Direction: From the top of the records below down to the line containing "from mathutils import", reproduce every line exactly.

* begin Dataset content *

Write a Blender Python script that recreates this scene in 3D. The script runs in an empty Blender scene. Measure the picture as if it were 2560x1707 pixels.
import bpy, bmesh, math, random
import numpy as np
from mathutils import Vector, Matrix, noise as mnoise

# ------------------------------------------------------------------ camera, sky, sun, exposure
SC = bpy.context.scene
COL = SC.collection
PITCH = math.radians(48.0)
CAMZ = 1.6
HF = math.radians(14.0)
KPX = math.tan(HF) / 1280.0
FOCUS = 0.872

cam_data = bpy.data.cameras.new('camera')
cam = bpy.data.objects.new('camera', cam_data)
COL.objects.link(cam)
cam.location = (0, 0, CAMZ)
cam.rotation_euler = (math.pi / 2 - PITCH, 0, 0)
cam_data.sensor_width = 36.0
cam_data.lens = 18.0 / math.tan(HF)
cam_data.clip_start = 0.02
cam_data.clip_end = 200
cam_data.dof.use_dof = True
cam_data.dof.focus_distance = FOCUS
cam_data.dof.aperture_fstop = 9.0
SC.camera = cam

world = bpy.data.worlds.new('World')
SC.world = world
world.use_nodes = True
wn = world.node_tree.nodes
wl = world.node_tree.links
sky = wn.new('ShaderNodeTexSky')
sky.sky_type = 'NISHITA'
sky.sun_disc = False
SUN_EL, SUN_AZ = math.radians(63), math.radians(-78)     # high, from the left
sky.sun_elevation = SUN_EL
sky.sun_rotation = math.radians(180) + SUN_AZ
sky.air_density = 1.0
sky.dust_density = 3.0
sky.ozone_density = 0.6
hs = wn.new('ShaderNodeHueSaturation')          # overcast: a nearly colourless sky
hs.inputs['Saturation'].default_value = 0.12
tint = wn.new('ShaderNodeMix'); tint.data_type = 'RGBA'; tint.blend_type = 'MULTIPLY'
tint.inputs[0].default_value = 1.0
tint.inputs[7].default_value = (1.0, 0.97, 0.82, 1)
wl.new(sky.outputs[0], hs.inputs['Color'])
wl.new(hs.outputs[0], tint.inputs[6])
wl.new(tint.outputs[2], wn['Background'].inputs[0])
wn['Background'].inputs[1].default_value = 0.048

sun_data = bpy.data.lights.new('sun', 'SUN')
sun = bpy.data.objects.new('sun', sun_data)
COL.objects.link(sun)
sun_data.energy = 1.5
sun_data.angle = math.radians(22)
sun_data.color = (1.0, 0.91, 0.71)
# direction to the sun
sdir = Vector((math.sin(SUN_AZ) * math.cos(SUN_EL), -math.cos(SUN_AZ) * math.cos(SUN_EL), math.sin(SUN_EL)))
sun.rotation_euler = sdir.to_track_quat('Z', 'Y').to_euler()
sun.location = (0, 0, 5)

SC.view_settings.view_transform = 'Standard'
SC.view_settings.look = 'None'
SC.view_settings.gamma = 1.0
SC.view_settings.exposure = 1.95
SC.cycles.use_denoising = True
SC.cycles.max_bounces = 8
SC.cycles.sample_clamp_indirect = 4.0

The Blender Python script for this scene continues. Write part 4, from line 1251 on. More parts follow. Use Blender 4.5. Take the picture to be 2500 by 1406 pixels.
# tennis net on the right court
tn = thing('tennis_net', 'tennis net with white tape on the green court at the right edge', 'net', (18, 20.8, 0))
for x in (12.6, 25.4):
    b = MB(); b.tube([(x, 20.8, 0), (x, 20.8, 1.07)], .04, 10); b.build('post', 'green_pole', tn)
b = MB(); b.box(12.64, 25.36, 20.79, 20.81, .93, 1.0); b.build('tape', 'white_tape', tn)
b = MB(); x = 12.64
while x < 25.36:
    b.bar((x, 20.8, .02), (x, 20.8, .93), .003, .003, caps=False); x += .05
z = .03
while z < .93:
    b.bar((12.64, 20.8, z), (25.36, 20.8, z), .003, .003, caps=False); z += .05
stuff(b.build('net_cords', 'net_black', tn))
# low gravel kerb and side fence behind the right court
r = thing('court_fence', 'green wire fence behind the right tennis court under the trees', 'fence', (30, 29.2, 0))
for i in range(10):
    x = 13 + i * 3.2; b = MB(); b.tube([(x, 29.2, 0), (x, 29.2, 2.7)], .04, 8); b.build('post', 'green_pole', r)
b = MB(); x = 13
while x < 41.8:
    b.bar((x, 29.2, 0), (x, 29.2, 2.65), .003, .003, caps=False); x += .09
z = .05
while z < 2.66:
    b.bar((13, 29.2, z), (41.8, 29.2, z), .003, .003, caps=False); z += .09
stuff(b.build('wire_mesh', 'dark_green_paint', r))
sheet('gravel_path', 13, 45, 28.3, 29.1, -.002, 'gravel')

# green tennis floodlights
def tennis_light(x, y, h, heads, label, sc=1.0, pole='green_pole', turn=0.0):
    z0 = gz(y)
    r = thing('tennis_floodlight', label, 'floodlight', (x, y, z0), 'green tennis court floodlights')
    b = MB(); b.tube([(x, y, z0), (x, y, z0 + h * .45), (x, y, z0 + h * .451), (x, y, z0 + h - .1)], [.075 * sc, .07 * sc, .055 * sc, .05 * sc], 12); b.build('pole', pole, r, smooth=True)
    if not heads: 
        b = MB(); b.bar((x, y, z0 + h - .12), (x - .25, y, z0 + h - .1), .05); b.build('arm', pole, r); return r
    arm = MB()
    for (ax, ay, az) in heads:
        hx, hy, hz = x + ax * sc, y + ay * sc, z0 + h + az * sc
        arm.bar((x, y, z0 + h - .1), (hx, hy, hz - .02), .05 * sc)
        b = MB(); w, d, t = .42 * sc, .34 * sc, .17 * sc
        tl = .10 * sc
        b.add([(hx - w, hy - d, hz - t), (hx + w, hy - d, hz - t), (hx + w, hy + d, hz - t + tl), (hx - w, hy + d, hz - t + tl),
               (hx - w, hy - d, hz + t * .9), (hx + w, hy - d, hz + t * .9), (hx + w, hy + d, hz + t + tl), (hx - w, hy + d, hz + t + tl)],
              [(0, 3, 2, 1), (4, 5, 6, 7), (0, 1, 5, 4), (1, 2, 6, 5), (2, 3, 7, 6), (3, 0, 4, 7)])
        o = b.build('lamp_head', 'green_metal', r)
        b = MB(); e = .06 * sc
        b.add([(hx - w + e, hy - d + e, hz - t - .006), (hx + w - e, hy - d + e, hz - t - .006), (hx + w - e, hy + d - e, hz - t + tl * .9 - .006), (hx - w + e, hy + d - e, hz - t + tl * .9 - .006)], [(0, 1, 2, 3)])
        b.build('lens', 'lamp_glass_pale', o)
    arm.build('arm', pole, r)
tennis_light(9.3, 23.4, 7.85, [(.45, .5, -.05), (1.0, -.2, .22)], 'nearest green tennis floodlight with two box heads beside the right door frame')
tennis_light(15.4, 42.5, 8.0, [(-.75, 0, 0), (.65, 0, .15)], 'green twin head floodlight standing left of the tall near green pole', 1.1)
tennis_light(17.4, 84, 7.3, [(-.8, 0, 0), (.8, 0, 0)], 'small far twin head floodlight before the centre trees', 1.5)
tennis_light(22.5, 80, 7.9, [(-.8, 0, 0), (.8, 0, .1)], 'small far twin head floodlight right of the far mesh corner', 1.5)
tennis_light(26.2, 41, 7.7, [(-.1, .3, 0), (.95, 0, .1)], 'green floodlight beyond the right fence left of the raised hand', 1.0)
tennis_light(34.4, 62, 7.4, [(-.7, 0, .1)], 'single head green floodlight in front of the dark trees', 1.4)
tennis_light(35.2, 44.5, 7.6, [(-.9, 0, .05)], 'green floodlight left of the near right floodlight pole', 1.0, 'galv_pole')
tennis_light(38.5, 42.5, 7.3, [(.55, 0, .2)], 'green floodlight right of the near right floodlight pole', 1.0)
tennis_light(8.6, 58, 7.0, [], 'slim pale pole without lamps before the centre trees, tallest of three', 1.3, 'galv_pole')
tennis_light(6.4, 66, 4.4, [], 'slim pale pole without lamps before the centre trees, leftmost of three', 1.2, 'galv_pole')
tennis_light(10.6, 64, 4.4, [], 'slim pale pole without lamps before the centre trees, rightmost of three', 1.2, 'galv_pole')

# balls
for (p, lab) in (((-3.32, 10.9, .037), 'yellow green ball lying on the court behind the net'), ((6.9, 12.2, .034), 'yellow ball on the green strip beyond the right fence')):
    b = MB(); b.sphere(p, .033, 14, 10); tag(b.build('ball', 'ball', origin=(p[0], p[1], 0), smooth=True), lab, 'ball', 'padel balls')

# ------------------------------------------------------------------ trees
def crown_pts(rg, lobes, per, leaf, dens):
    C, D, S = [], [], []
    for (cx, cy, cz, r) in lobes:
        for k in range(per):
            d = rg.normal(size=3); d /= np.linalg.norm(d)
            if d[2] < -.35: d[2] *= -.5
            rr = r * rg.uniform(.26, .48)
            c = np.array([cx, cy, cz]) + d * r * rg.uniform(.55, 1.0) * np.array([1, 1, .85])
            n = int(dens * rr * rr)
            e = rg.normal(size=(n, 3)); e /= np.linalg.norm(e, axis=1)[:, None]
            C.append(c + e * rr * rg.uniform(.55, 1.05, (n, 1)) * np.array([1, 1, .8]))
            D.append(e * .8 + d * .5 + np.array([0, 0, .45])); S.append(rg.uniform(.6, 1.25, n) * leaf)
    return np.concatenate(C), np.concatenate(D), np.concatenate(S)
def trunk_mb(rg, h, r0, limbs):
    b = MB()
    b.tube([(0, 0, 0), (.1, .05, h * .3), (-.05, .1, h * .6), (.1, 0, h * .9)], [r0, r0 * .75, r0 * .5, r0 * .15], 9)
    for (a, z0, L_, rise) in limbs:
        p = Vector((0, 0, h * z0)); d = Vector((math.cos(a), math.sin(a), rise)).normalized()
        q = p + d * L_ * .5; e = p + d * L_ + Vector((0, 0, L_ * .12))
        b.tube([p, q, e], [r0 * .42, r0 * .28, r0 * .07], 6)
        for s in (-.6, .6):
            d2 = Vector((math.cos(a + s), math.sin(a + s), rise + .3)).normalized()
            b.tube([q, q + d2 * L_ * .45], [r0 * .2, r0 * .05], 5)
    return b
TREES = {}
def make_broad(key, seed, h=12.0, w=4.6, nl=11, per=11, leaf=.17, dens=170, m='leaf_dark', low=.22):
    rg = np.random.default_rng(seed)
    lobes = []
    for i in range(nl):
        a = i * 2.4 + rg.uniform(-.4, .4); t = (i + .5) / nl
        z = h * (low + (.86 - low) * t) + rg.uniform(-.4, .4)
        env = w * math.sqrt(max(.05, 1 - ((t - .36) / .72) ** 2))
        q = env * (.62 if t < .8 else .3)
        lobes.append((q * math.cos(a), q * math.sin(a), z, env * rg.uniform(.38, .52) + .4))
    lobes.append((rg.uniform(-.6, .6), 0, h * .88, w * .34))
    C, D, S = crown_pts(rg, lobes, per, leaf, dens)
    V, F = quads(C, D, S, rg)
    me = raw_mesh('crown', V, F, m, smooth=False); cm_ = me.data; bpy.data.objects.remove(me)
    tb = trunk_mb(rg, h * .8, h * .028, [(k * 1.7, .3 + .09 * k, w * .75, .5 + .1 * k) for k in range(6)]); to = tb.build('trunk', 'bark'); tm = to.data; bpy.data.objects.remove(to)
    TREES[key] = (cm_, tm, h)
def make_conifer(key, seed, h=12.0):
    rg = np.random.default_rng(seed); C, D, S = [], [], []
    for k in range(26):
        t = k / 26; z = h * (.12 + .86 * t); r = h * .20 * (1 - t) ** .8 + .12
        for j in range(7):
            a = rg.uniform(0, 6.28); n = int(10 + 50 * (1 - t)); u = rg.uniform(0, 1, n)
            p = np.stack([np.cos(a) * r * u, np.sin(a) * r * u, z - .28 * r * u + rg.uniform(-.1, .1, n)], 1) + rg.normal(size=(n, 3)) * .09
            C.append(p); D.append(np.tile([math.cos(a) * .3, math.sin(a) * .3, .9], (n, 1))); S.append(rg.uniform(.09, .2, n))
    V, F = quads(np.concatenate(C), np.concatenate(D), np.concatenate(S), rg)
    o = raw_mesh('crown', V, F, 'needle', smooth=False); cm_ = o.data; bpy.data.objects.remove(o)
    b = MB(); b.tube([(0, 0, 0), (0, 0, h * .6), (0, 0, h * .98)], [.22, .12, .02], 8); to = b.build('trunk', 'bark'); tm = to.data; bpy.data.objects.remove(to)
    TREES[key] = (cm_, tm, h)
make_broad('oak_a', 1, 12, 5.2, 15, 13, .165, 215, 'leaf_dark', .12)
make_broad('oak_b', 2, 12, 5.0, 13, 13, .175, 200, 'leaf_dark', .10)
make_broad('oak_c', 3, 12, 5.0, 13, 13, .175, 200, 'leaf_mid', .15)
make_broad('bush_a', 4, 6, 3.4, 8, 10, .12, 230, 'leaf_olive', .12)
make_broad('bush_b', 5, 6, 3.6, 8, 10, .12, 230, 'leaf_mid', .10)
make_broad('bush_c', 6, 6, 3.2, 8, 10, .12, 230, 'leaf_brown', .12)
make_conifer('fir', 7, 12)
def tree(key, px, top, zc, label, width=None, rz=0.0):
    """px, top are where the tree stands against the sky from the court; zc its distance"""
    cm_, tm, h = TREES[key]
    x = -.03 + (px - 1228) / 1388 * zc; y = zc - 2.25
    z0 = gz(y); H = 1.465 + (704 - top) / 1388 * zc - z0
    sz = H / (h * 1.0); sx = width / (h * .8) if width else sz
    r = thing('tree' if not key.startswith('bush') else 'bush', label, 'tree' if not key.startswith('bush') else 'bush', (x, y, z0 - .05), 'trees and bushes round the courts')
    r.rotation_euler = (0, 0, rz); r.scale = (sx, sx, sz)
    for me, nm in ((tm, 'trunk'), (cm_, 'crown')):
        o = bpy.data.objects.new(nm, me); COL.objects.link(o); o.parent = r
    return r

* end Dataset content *

Task result:
Write a Blender Python script that recreates this scene in 3D. The script runs in an empty Blender scene. Measure the picture as if it were 2560x1707 pixels.
import bpy, bmesh, math, random
import numpy as np
from mathutils import Vector, Matrix, noise as mnoise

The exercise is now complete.